# Requirements
Reproduce all the lines below exactly and omit the images.

# Collected data
+---+
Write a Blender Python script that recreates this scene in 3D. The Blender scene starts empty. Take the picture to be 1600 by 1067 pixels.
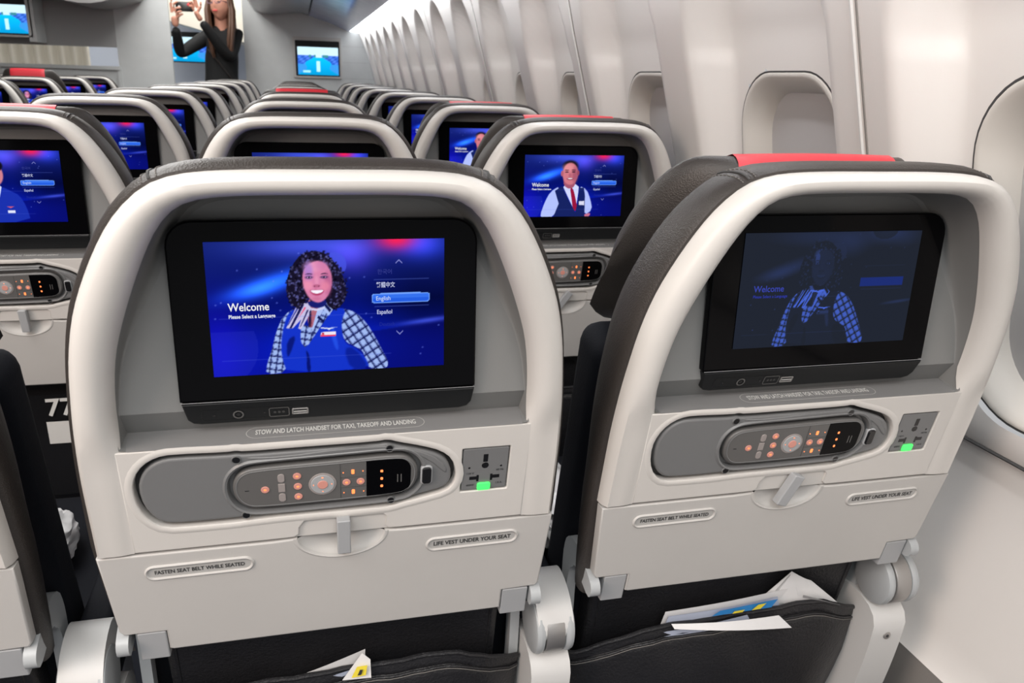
import bpy, bmesh, math, random
import numpy as np
from mathutils import Vector, Matrix
from mathutils.geometry import delaunay_2d_cdt
random.seed(7); rng = np.random.RandomState(3)
SC = bpy.context.scene; COLL = SC.collection
H0 = 0.80            # height of the panel origin above the floor
PITCH = 0.79

# ------------------------------------------------------------ camera
cam_d = bpy.data.cameras.new('camera'); cam = bpy.data.objects.new('camera', cam_d); COLL.objects.link(cam)
cam_d.sensor_width = 36; cam_d.sensor_fit = 'HORIZONTAL'; cam_d.lens = 1282.47/1600*36; cam_d.clip_start = .02
yaw, pit, rol = [math.radians(a) for a in (14.62165711, -17.66681827, -1.78057737)]
Ry = Matrix(((math.cos(yaw), math.sin(yaw), 0), (-math.sin(yaw), math.cos(yaw), 0), (0, 0, 1)))
Rp = Matrix(((1, 0, 0), (0, math.cos(pit), -math.sin(pit)), (0, math.sin(pit), math.cos(pit))))
Rr = Matrix(((math.cos(rol), 0, math.sin(rol)), (0, 1, 0), (-math.sin(rol), 0, math.cos(rol))))
R = Ry @ Rp @ Rr
CM = Matrix((R.col[0], R.col[2], -R.col[1])).transposed().to_4x4()
CM.translation = Vector((-0.01895536, -0.66922484, 0.33506565 + H0))
cam.matrix_world = CM
cam_d.dof.use_dof = True; cam_d.dof.focus_distance = .9; cam_d.dof.aperture_fstop = 14.0
SC.camera = cam

# ------------------------------------------------------------ world, lights, exposure
SC.view_settings.view_transform = 'Standard'; SC.view_settings.look = 'None'
SC.view_settings.gamma = 1; SC.view_settings.exposure = -0.08; SC.view_settings.use_curve_mapping = False
w = bpy.data.worlds.new('world'); SC.world = w; w.use_nodes = True
w.node_tree.nodes['Background'].inputs[0].default_value = (.97, .98, 1, 1)
w.node_tree.nodes['Background'].inputs[1].default_value = 0.52
def area(name, loc, size, rot, power, col):
    l = bpy.data.lights.new(name, 'AREA'); l.shape = 'RECTANGLE'; l.size, l.size_y = size; l.energy = power; l.color = col
    o = bpy.data.objects.new(name, l); COLL.objects.link(o); o.location = loc; o.rotation_euler = [math.radians(a) for a in rot]
    return o
area('aisle_ceiling_light', (-.95, 2.9, 2.25), (.7, 8.8), (0, 0, 0), 158, (1, .985, .96))
area('cove_strip_light', (.462, 3.3, H0+.700), (.03, 8.0), (0, -48, 0), 15, (.97, .98, 1))
area('rear_ceiling_light', (-.15, -1.75, 2.15), (1.5, .9), (18, 0, 0), 37, (1, .97, .94))
area('warm_left_light', (-1.7, -1.1, 1.6), (.8, 1.0), (60, 0, -60), 28, (1, .80, .68))  # warm lamp added at the left rear to tint the left seats, source unseen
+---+
# Task answer
Write a Blender Python script that recreates this scene in 3D. The Blender scene starts empty. Take the picture to be 1600 by 1067 pixels.
import bpy, bmesh, math, random
import numpy as np
from mathutils import Vector, Matrix
from mathutils.geometry import delaunay_2d_cdt
random.seed(7); rng = np.random.RandomState(3)
SC = bpy.context.scene; COLL = SC.collection
H0 = 0.80            # height of the panel origin above the floor
PITCH = 0.79

# ------------------------------------------------------------ camera
cam_d = bpy.data.cameras.new('camera'); cam = bpy.data.objects.new('camera', cam_d); COLL.objects.link(cam)
cam_d.sensor_width = 36; cam_d.sensor_fit = 'HORIZONTAL'; cam_d.lens = 1282.47/1600*36; cam_d.clip_start = .02
yaw, pit, rol = [math.radians(a) for a in (14.62165711, -17.66681827, -1.78057737)]
Ry = Matrix(((math.cos(yaw), math.sin(yaw), 0), (-math.sin(yaw), math.cos(yaw), 0), (0, 0, 1)))
Rp = Matrix(((1, 0, 0), (0, math.cos(pit), -math.sin(pit)), (0, math.sin(pit), math.cos(pit))))
Rr = Matrix(((math.cos(rol), 0, math.sin(rol)), (0, 1, 0), (-math.sin(rol), 0, math.cos(rol))))
R = Ry @ Rp @ Rr
CM = Matrix((R.col[0], R.col[2], -R.col[1])).transposed().to_4x4()
CM.translation = Vector((-0.01895536, -0.66922484, 0.33506565 + H0))
cam.matrix_world = CM
cam_d.dof.use_dof = True; cam_d.dof.focus_distance = .9; cam_d.dof.aperture_fstop = 14.0
SC.camera = cam

# ------------------------------------------------------------ world, lights, exposure
SC.view_settings.view_transform = 'Standard'; SC.view_settings.look = 'None'
SC.view_settings.gamma = 1; SC.view_settings.exposure = -0.08; SC.view_settings.use_curve_mapping = False
w = bpy.data.worlds.new('world'); SC.world = w; w.use_nodes = True
w.node_tree.nodes['Background'].inputs[0].default_value = (.97, .98, 1, 1)
w.node_tree.nodes['Background'].inputs[1].default_value = 0.52
def area(name, loc, size, rot, power, col):
    l = bpy.data.lights.new(name, 'AREA'); l.shape = 'RECTANGLE'; l.size, l.size_y = size; l.energy = power; l.color = col
    o = bpy.data.objects.new(name, l); COLL.objects.link(o); o.location = loc; o.rotation_euler = [math.radians(a) for a in rot]
    return o
area('aisle_ceiling_light', (-.95, 2.9, 2.25), (.7, 8.8), (0, 0, 0), 158, (1, .985, .96))
area('cove_strip_light', (.462, 3.3, H0+.700), (.03, 8.0), (0, -48, 0), 15, (.97, .98, 1))
area('rear_ceiling_light', (-.15, -1.75, 2.15), (1.5, .9), (18, 0, 0), 37, (1, .97, .94))
area('warm_left_light', (-1.7, -1.1, 1.6), (.8, 1.0), (60, 0, -60), 28, (1, .80, .68))  # warm lamp added at the left rear to tint the left seats, source unseen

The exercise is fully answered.